▶ PROVIDED MATERIAL:
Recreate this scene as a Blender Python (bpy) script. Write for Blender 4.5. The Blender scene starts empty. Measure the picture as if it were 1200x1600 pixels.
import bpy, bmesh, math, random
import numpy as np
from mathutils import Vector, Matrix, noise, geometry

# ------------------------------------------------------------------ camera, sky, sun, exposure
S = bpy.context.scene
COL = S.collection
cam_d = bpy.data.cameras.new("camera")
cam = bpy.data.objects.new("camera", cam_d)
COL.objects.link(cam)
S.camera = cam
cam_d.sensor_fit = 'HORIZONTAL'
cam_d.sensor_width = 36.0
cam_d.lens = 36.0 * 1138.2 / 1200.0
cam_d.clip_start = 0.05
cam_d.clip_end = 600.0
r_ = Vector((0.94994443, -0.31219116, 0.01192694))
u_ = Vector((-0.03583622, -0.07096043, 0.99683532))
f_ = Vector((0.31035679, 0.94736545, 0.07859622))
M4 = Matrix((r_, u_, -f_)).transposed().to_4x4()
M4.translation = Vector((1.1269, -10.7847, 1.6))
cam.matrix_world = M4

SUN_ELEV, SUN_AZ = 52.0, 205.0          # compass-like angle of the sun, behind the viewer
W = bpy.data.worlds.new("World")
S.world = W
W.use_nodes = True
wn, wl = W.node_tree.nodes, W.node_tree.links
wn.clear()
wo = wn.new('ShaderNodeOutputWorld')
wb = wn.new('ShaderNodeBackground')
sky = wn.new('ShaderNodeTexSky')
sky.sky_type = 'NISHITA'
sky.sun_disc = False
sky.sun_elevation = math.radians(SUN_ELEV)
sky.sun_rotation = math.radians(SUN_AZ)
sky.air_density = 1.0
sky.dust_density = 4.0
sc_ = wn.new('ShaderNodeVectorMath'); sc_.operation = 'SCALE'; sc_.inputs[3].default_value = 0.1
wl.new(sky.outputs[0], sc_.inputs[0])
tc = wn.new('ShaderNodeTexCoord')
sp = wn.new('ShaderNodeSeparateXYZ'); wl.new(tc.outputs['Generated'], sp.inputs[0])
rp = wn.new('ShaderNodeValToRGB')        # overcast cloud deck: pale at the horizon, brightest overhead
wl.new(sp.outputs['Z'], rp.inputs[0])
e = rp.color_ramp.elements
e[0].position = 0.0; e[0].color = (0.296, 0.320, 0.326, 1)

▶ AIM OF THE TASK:
Please transcribe, exactly and with nothing added, the lines from the first line of the material above through the line that contains "from mathutils import".

▶ ANSWER TO THE PROBLEM:
Recreate this scene as a Blender Python (bpy) script. Write for Blender 4.5. The Blender scene starts empty. Measure the picture as if it were 1200x1600 pixels.
import bpy, bmesh, math, random
import numpy as np
from mathutils import Vector, Matrix, noise, geometry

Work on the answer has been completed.